Recuerdo una ocasión en la que tuve que preparar una oración con un grupo en un final de año. Pensé en una oración de acción de gracias. Recorté los dibujos de una pisada y los repartí por la capilla. Invité a las personas que me acompañaban a que hicieran silencio, orasen y pensasen en aquellas personas que habían dejado huella en sus vidas. Fueron recogiendo las huellas y escribiendo en cada una de ellas los nombres de las personas que las habían marcado a lo largo de la vida.

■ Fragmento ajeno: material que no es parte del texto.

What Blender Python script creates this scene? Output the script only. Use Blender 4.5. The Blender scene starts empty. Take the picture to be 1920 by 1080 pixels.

Creo que aquel primer libro, sencillo, fue la plantilla de la huella a partir de la que Jon ha escrito y recordado a todos los que han sido compañeros de camino: Rahner, Arrupe –«me ayudó a pensar la teología y sobre todo a que asomara Dios»–, Rutilio –«el 12 de marzo de 1977 asesinaron a Rutilio Grande junto con dos campesinos [...] Ese día yo me topé con el cristianismo»; «la muerte de Rutilio causó gran impacto, y de ese impacto surgió Mons. Romero»–, Romero, Ellacuría... Las menciones a Romero y Ellacuría son un eje transversal a lo largo de todo el libro: «Con Mons. Romero, Dios pasó por El Salvador», afirmó Ellacuría al hablar de Romero. Con Romero y Ellacuría, con el pueblo salvadoreño –me atrevo a decir yo–, Dios pasó por la vida de Jon.
En Saint Louis «surgió» para mí, inesperada e impensadamente, el problema de Dios como el mayor de los problemas, y con ello irrumpió la sospecha, la duda, el desconcierto y una especie de tristeza sin fondo. Dios se difuminaba...
En El Salvador «irrumpieron» los pobres –y los empobrecedores–, no el problema de los pobres, sino su realidad factual y una palabra clara que nos dirigían a los no pobres, sin que yo pudiera acallarla. Y, a diferencia de lo ocurrido en Saint Louis, la realidad de los pobres se me impuso con naturalidad y paz, y mi reacción primaria fue de agradecimiento. Algo bueno me había ocurrido.
Llama la atención en estas conversaciones con Sobrino su sinceridad, sobre todo al relatar el camino recorrido desde el teólogo europeo que discurre y piensa sobre Dios al teólogo que descubre en los pobres, en el pueblo crucificado, al Dios de la vida:
Mi inserción, en el sentido de contacto directo con los pobres, ha sido mínima. Sí procuré acercarme periódicamente a lugares de pobres en los suburbios de San Salvador, y en tiempo de guerra sobre todo a los refugios [...] Sea lo que fuere de mi falta de inserción, en la medida en que despertamos del sueño, descubrí que los pobres eran seres humanos a quienes el pecado del mundo los había convertido en desechos y piltrafas humanas. Y, sin buscarlo, pronto me vino a la mente que pecado es lo que da muerte [...] Y, sin buscarlo, también me vino a la mente que Dios es Dios de vida.
Como no podía ser menos, habla de los mártires y de la huella que han dejado en él, de aquellos de los que no le hablaron en Alemania, y los hubo, y de aquellos a los que ha acompañado en primera persona; unos y otros pertenecen al pueblo crucificado.
Acabo subrayando uno de los párrafos de Jon por la relevancia que creo que tiene:
En Jesús, los pobres son los destinatarios del reino de Dios, y que ese Dios, no otro, era la realidad última a la que yo daba vueltas. Es el Dios que se expresó con las palabras: «He escuchado el clamor de mi pueblo y he bajado a liberarlo». En palabras de Miqueas: «Escuchen de una vez por todas lo que es bueno y lo que deseo de ustedes: que practiquen justicia, que amen con ternura y que, en la historia, caminen humildemente con su Dios».
No quiero entretener más al lector para que se sumerja en la obra que tiene entre sus manos. Pero quiero agradecer a Jon el esfuerzo que ha hecho en estos años para escribir este libro. Han sido muchas las dificultades encontradas en el camino, pero lo hemos conseguido. En octubre canonizarán a Mons. Romero, y este será un buen regalo de Jon. También mío. Gracias.